Dismissing Canada’s rental crisis as nothing but a supply-demand issue overlooks the fact that a small group of landlords dominates the rental market and exploits tenants. As rents become extortionate, Canadian landlords are reaping record profits.

Housing Market in Toronto: Wide angle view of trees and four

Nearly 20 percent of renters in Toronto are forced into overcrowded housing units. (Roberto Machado Noa / LightRocket via Getty Images)


Canada’s rental crisis is often dismissed by the corporate media as a “mismatch” between supply and demand. But a deeper analysis of the country’s rental market — where tenants face some of the highest housing costs on the planet — reveals that a tiny percentage of landlords are controlling the sector and exploiting tenants for their own gain.

None of Canada’s five million tenants need to read Canada’s mainstream media to know that the county is facing a rental crisis. Over the past year, according to an RBC Economics study, the country saw its “highest annual increase in rent growth on record.” These skyrocketing rents have also caused homelessness to explode in nearly all of Canada’s major cities.
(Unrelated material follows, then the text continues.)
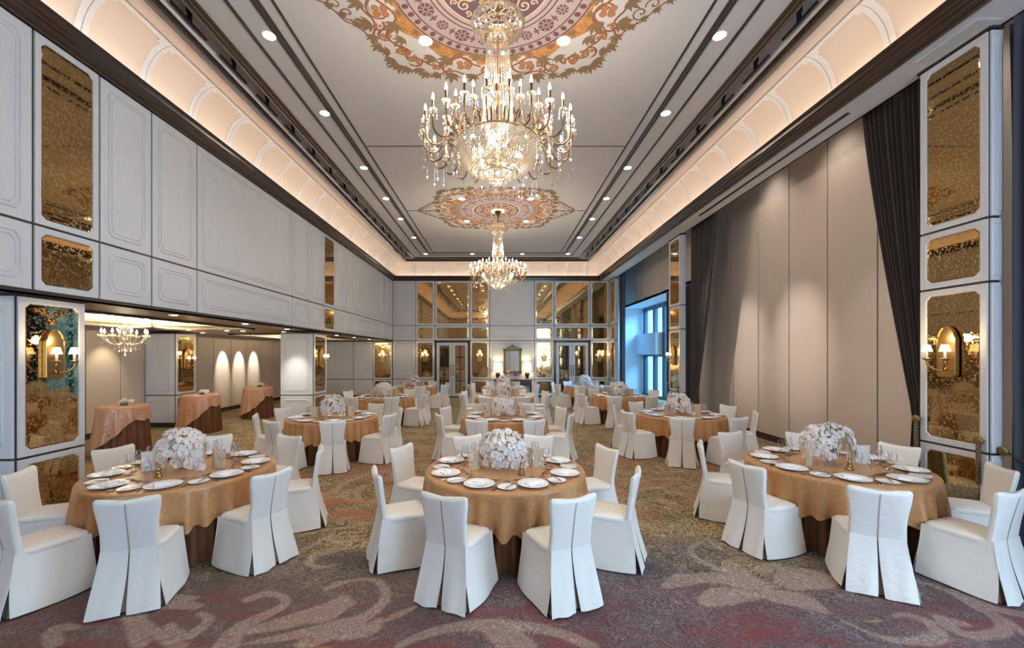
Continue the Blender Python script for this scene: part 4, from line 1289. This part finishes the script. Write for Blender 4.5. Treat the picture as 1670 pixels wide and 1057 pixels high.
# ------------------------------------------------------------------ covered banquet chairs (front of the seat towards +y)
def chair_meshes(seed):
    rnd = random.Random(seed)
    D = {}
    # backrest : closed pillow-like slab, raked, top edge dipping in the middle
    m = MB(); nr = 22; nv = 16
    def hw(v): return .184+.024*v-.012*math.sin(PI*min(1, v*1.3))
    def f(u, v):
        a = TAU*u
        ca, sa = math.cos(a), math.sin(a)
        e = .34
        x = abs(ca)**e*(1 if ca >= 0 else -1); y = abs(sa)**e*(1 if sa >= 0 else -1)
        vv = min(v, 1.0)
        w_ = hw(vv); th = .027
        k = 1.0
        if v > .90:
            q_ = (v-.90)/.10; k = math.sqrt(max(0, 1-q_*q_))*.85+.15*(1-q_)
            w_ -= .020*(1-k); th *= max(.12, k)
        xx = x*w_
        z = .455+.415*(v if v < .90 else .90+(v-.90)*.72)
        z += (.026*(xx/.20)**2-.010)*v**3
        yy = -.205-.078*v**1.15+.020*(xx/.19)**2*v+y*th
        return (xx, yy, z)
    m.grid(f, 40, nv+4, 0, True, True)
    top = [f(k/40, 1.0) for k in range(40)]
    m.add(top+[(sum(p[0] for p in top)/40, sum(p[1] for p in top)/40, .455+.415*.972-.004)], [(k, (k+1) % 40, 40) for k in range(40)], 0, True)
    D['backrest'] = (m, [M['chair']])
    # tan line where the two halves of the back meet
    m = MB(); vs_ = []
    for j in range(15):
        v = j/14*.93; w_ = .0055-.0020*v; sw = .0012*math.sin(v*5+seed)
        p = f(.75, v)
        vs_ += [(-w_+sw, p[1]-.0022, p[2]), (w_+sw, p[1]-.0022, p[2])]
    m.add(vs_, [(2*j, 2*j+1, 2*j+3, 2*j+2) for j in range(14)])
    n_ = len(vs_); m.add([(x_, y_+.004, z_) for x_, y_, z_ in vs_], [(2*j+1, 2*j, 2*j+2, 2*j+3) for j in range(14)])
    D['back_seam'] = (m, [M['lining']])
    # seat
    m = MB(); n = 44
    def sq(a, rx, ry, e=.32):
        ca, sa = math.cos(a), math.sin(a)
        return (abs(ca)**e*(1 if ca >= 0 else -1)*rx, abs(sa)**e*(1 if sa >= 0 else -1)*ry)
    rings = [(.97,.415),(1.0,.43),(1.0,.448),(.975,.462),(.90,.470),(.6,.477),(.25,.480),(.02,.481)]
    vs_ = []
    for s_, z in rings:
        for k in range(n):
            x, y = sq(TAU*k/n, .200*s_, .212*s_); x *= 1+.06*(y/.212)
            vs_.append((x, y-.003, z))
    m.add(vs_, [(i*n+k, i*n+(k+1) % n, (i+1)*n+(k+1) % n, (i+1)*n+k) for i in range(len(rings)-1) for k in range(n)], 0, True)
    D['seat'] = (m, [M['chair']])
    # skirt panels with open corner pleats
    tc = [(-.178,-.232),(.178,-.232),(.208,.205),(-.208,.205)]        # BL BR FR FL at the waist
    bc = [(-.245,-.330),(.245,-.330),(.255,.245),(-.255,.245)]        # the same corners at the hem
    def lerp(a, b, t_): return (a[0]+(b[0]-a[0])*t_, a[1]+(b[1]-a[1])*t_)
    def panelcloth(i, j, t0, t1, ztop, ztop2, gb0, gb1, bow, ph):
        m = MB()
        def g(u, v, off=0.0):
            # v 0 top, 1 hem
            tu = t0+(t1-t0)*u
            a = lerp(tc[i], tc[j], tu)
            ub = t0+(t1-t0)*u
            g0, g1 = gb0*v**1.2, gb1*v**1.2
            ub = (t0+g0)+((t1-g1)-(t0+g0))*u
            b = lerp(bc[i], bc[j], ub)
            p = lerp(a, b, v**1.15)
            dx, dy = tc[j][0]-tc[i][0], tc[j][1]-tc[i][1]; l = math.hypot(dx, dy)
            nx_, ny__ = dy/l, -dx/l
            d = .010*math.sin(PI*v)*0+bow*math.sin(PI*u)*v**1.5*.02+.0045*math.sin(u*9+ph+v*2)*v-.006*math.sin(PI*min(1,v*1.2)) + off
            zt = ztop+(ztop2-ztop)*u
            z = zt*(1-v)+(.010+.012*math.sin(PI*u+ph)**2*.7)*v
            return (p[0]+nx_*d, p[1]+ny__*d, z)
        m.grid(lambda u, v: g(u, v), 8, 10)
        m.grid(lambda u, v: g(1-u, v, -.004), 8, 10)
        for uu in (0, 1):
            pts = []
            for k in range(11): pts += [g(uu, k/10), g(uu, k/10, -.004)]
            m.add(pts, [(2*k, 2*k+1, 2*k+3, 2*k+2) for k in range(10)])
        return m
    ph = [rnd.uniform(0, 6) for _ in range(5)]
    D['skirt_panel'] = [
        (panelcloth(0, 1, 0.0, .488, .462, .458, .035, .030, .6, ph[0]), [M['chair']]),
        (panelcloth(0, 1, .512, 1.0, .458, .462, .030, .035, .6, ph[1]), [M['chair']]),
        (panelcloth(1, 2, 0.0, 1.0, .462, .445, .085, .03, 1.2, ph[2]), [M['chair']]),
        (panelcloth(2, 3, 0.0, 1.0, .445, .445, .03, .03, 1.0, ph[3]), [M['chair']]),
        (panelcloth(3, 0, 0.0, 1.0, .445, .462, .03, .085, 1.2, ph[4]), [M['chair']])]
    # inner lining seen in the pleats
    m = MB(); vs_ = []
    for q_, z in ((0, .452), (.25,.34), (.5, .23), (.75,.12), (.93, .012)):
        for k in range(4):
            p = lerp(tc[k], bc[k], q_**1.15); s_ = .90-.02*q_
            vs_.append((p[0]*s_, p[1]*s_, z))
    m.add(vs_, [(i*4+k, i*4+(k+1) % 4, (i+1)*4+(k+1) % 4, (i+1)*4+k) for i in range(4) for k in range(4)])
    D['pleat_lining'] = (m, [M['lining']])
    return D
CHAIRS = []
for sd in (1, 2, 3):
    D = chair_meshes(sd)
    CHAIRS.append({k: ([mm_.mesh(k, mt) for mm_, mt in v] if isinstance(v, list) else v[0].mesh(k, v[1])) for k, v in D.items()})
def make_chair(x, y, face, label, group, v=0):
    """face: direction (math angle) the sitter looks"""
    c = thing('banquet_chair', label, 'chair', (x, y, 0), face-PI/2, group)
    D = CHAIRS[v % 3]
    for k in ('backrest','back_seam','seat','pleat_lining'): part(k, D[k], c)
    for me_ in D['skirt_panel']: part('skirt_panel', me_, c)
    return c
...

Housing congestion is a growing issue as well, with nearly 20 percent of renters in Toronto, 21 percent in Mississauga, 11 percent in Montreal, 13 percent in Edmonton, and 11 percent in Vancouver are forced into overcrowded housing units “not suitable for their household size.”
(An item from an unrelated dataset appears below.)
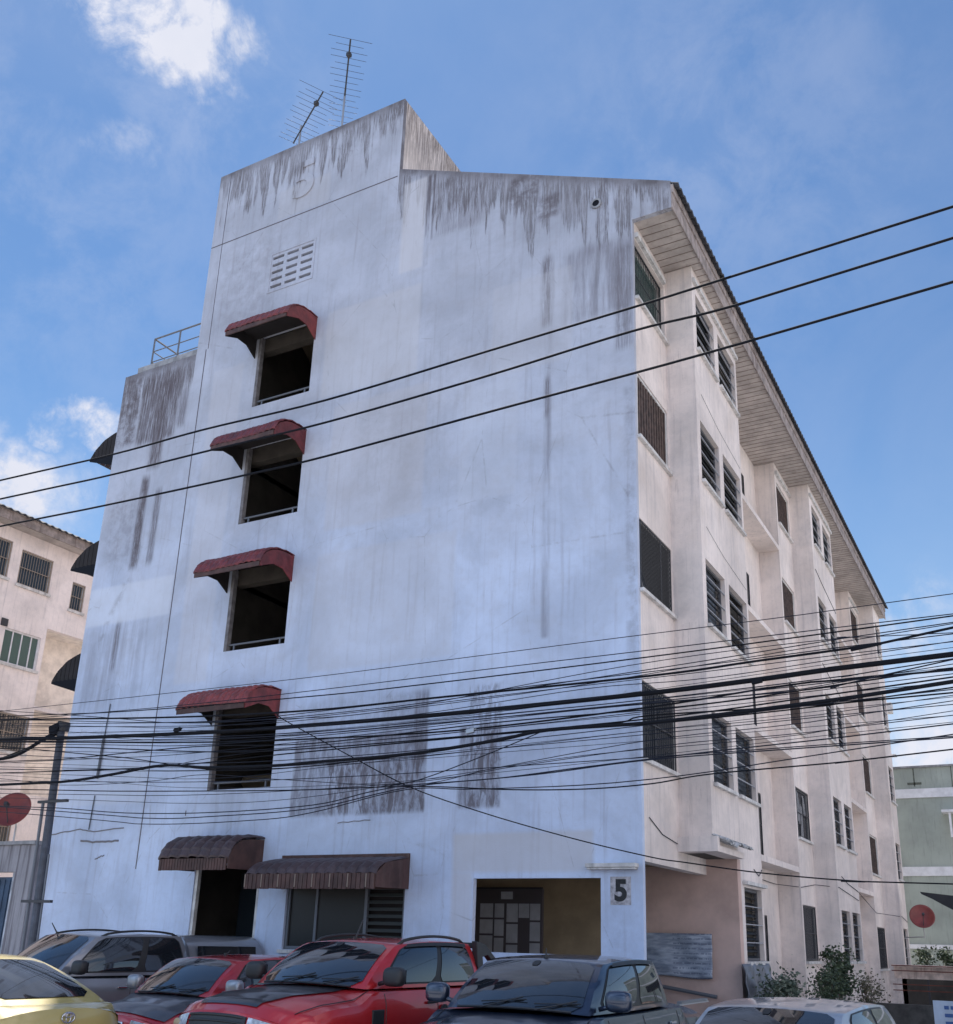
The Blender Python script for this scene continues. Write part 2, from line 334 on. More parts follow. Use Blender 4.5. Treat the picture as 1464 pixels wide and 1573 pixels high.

However, a significant portion of media coverage simplistically attributes the housing crisis to a mere incongruity between the demand for rental housing and its supply, removing from the equation the landlords who are charging excessive rents. On this view, housing crises are not examples of profiteers leveraging market failure, but rather a fleeting problem that people should accept and move beyond.